Une issue du processus dessinée

Au regard de la façon dont le processus électoral était préparé, très peu de Togolais en attendent du bon. Au-delà du refus des réformes constitutionnelles et institutionnelles devant tracer le sillon de l’alternance, une manœuvre pour simplement permettre au Fils du Père de rempiler, le pouvoir est dans une logique de verrouillage systématique, qui l’a vu écarter l’opposition de la préparation du processus, pour ainsi s’offrir tous les moyens de définir les règles iniques et poser les jalons de la victoire du candidat du pouvoir. Par ailleurs, la recomposition de la Commission électorale nationale indépendante (Céni) est retardée au maximum. Depuis la clôture le 8 août 2014 du dépôt des candidatures, l’annonce de sa recomposition se fait toujours attendre. La manœuvre consiste simplement à mettre l’opposition devant le fait accompli. Et toutes les initiatives visant à assurer la transparence du processus ne sont pas les bienvenues. Même venant de l’Ue, le partenaire de premier choix du Togo.

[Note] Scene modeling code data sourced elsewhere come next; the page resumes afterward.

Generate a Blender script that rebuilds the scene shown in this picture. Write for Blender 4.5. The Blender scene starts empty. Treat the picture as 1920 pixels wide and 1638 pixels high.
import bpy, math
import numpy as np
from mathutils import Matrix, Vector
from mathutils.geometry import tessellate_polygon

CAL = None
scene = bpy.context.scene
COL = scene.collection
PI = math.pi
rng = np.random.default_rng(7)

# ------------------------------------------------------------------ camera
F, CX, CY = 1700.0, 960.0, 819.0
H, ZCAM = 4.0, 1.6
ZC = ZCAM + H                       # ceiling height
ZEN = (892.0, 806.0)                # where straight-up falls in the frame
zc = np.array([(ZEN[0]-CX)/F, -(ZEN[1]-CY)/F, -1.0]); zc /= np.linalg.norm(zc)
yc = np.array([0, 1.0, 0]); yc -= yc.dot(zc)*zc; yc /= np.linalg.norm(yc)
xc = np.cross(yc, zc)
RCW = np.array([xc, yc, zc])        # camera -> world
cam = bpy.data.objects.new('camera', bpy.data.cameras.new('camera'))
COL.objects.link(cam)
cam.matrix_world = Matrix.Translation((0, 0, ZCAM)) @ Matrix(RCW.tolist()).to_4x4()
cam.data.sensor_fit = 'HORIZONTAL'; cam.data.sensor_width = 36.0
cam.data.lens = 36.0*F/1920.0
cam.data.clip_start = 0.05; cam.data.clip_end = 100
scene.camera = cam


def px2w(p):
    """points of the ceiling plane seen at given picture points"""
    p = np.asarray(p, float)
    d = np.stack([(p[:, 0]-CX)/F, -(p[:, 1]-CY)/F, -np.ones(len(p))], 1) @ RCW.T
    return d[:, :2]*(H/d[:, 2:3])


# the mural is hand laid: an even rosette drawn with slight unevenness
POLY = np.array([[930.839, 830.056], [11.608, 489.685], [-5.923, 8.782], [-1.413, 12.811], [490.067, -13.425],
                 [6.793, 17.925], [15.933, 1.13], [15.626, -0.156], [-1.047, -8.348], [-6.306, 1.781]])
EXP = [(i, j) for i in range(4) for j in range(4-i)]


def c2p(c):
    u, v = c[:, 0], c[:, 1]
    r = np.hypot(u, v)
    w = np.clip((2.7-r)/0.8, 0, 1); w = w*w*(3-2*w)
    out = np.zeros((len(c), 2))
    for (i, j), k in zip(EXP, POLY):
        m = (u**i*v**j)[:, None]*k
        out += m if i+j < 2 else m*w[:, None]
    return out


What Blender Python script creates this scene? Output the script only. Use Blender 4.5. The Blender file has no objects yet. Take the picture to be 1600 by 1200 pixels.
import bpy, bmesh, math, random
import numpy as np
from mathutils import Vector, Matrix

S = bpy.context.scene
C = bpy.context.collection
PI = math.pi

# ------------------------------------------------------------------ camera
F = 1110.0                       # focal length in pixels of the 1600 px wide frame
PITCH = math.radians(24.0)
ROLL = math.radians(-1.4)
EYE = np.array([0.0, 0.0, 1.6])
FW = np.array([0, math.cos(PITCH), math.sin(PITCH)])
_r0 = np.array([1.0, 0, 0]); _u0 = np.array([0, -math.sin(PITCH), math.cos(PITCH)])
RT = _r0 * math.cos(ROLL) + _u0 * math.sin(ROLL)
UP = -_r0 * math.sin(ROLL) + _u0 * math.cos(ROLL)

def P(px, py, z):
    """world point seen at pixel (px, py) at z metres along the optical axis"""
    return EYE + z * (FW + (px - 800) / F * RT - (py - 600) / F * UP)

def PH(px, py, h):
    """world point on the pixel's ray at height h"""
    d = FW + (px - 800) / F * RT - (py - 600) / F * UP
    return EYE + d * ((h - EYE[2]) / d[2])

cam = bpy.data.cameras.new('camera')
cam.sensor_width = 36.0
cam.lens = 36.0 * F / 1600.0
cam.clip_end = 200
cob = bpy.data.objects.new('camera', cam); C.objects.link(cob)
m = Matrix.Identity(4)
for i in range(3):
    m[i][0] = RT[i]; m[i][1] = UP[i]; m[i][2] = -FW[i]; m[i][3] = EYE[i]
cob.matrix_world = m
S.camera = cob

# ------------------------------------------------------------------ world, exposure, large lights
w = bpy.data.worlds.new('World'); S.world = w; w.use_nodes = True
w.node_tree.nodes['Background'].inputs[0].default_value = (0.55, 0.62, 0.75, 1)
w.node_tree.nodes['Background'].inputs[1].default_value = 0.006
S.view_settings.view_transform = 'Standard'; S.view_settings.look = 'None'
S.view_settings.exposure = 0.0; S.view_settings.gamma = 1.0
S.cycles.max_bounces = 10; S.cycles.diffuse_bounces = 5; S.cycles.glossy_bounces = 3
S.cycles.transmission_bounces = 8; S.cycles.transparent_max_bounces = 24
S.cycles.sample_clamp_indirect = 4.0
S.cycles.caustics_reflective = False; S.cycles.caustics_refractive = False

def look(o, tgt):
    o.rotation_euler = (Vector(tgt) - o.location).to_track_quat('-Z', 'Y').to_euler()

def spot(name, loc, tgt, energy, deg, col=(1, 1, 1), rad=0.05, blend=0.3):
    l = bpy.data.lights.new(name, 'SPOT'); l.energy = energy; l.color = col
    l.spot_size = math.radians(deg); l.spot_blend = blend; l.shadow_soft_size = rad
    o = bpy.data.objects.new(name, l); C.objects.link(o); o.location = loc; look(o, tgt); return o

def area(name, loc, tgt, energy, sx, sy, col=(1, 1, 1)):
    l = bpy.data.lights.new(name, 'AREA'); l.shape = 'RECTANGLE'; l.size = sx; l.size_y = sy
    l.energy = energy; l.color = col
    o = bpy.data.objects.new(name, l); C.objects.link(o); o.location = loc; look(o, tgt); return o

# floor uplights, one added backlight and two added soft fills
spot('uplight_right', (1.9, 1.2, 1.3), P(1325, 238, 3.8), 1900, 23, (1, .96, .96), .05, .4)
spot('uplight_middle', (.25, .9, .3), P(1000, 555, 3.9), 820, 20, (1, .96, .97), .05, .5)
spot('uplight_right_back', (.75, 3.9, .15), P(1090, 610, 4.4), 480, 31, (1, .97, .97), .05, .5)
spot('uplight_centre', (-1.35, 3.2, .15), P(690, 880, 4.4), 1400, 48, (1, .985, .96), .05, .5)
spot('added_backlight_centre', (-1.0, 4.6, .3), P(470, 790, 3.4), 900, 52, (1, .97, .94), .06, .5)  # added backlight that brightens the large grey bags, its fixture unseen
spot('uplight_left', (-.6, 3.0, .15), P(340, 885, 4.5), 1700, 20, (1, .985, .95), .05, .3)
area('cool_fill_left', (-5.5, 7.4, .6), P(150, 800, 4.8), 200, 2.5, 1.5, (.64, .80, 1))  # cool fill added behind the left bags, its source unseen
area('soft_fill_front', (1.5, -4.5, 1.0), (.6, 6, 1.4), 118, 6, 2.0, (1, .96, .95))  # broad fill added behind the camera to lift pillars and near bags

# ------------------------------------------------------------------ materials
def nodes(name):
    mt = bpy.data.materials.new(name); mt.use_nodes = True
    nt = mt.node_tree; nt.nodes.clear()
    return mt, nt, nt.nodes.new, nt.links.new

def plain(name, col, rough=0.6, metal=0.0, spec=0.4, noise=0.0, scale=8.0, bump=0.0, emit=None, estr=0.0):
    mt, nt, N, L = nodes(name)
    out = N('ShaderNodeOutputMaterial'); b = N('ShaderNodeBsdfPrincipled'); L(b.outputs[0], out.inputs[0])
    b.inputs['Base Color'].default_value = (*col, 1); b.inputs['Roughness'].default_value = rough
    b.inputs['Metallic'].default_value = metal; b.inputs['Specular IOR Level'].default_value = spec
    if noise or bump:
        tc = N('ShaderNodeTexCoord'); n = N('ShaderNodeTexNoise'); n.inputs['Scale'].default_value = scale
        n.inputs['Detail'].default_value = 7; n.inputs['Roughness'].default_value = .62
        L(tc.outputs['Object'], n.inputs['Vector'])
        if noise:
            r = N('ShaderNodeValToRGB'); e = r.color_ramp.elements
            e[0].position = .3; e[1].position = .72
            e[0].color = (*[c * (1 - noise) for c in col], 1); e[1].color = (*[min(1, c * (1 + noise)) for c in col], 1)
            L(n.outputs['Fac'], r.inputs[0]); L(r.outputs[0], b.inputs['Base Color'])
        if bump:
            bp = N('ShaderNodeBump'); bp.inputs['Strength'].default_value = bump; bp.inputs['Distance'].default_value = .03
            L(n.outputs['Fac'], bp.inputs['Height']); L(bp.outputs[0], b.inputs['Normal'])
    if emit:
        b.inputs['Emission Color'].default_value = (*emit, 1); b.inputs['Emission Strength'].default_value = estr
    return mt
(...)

On se rappelle que pour les législatives de juillet 2013, une initiative de création d’une plateforme Internet dénommée « Nukpola » devant permettre de publier les résultats proclamés dans les bureaux de vote et dénoncer les anomalies constatées a été proprement sabotée par le pouvoir. Ce n’est qu’une récidive d’un réflexe inauguré le 6 mars 2010 et qui a consisté à saborder le Vsat pour créer les conditions de hold-up. Et la suite, tout le monde la connaît. A l’allure où vont les préparatifs et au regard des derniers développements de l’actualité électorale ici rapportés, on peut d’ores et déjà se faire une idée de l’issue du processus en cours. C’est la victoire de son champion que le pouvoir vise, et il a visiblement le « chemin tracé » pour y aboutir. En tout cas, rien ne semble contrarier ce plan.